Cardio Bunnies: Come with a group of girlfriends, never pick-up a dumbbell of any size and are usually wearing just as much make-up as they would to the bar. The ‘gym-clothes’ are normally not practical by any means and could also double as bar-clothes.

TIP: if you come to workout as a way of de-stressing or escaping your workplace gossip try to stay as far away from these girlies as possible. You can only listen to how ‘Ryan cheated on Maggie, how Jeanine got this trampy tattoo, how that guy in English class…’ for so long before you ditch your machine.

Game-Plan

Nobody likes to stand around looking confused or new while assessing a new gym. The best way to familiarize yourself with a new gym is as follows:

1. When you purchase your gym membership pick up a copy of the class schedule, or check the website to see if there are any interactive tools to give you a break of what the gym entails.

2. Choose a beginner or introductory class and attend it. The women/men at these classes are normally very cheery and helpful, not too clique-y and are very conversational.

3. Your first time at the gym, grab a treadmill, elliptical or something with not too many buttons or levers. Do about half and hour of cardio and give yourself a chance to scan the room (make sure not to stare!)

4. While on the treadmill/elliptical make yourself a workout using the machines you have identified during your scan that you know FOR SURE how to: set the weight, make proper adjustments and perform the exercise.

5. Repeat step 4 the next couple of times you go to the gym. Most strange new machines will look daunting while unused but are quite simple once you watch a fellow gym-peep take it for a spin.

Side Notes:

· If you really don’t think that you can get comfortable using the machines simply by observing, most gyms will offer an Orientation Session. It’s a good idea to take a scan of the room prior to recruiting a Staff Member, that way you can identify which ones you already know how to use and don’t waste their time or expertise.
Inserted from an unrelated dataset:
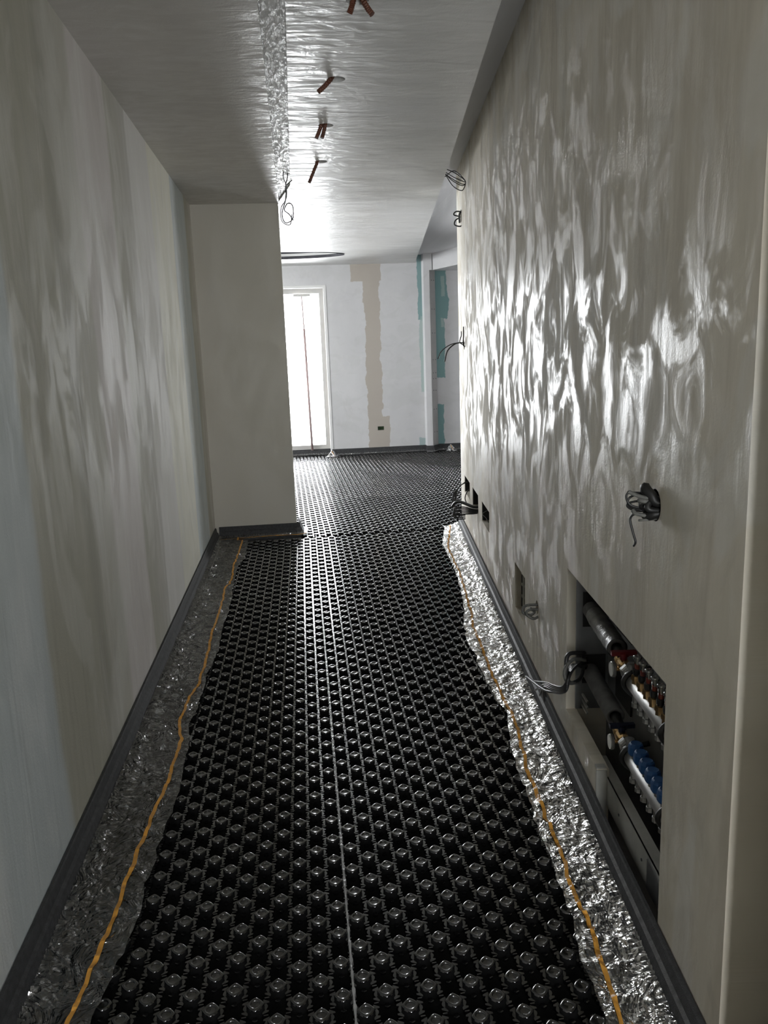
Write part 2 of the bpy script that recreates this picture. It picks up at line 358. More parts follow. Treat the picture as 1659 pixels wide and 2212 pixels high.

· Quite a few of the newer gyms also have diagrams attached to the machine indicating how to use it, its still a good idea to watch someone else use it first though, the diagram will not say “IF YOU CAN READ ME YOU ARE SITTING BACKWARDS ON ME” , for example.

Don’t panic, start slow, go with what you know and work up from there. Google Search is a fantastic way to find out what the heck something is and what the heck it does, who knows you might just love the seated row… but not if you’re trying to put your feet through the handles!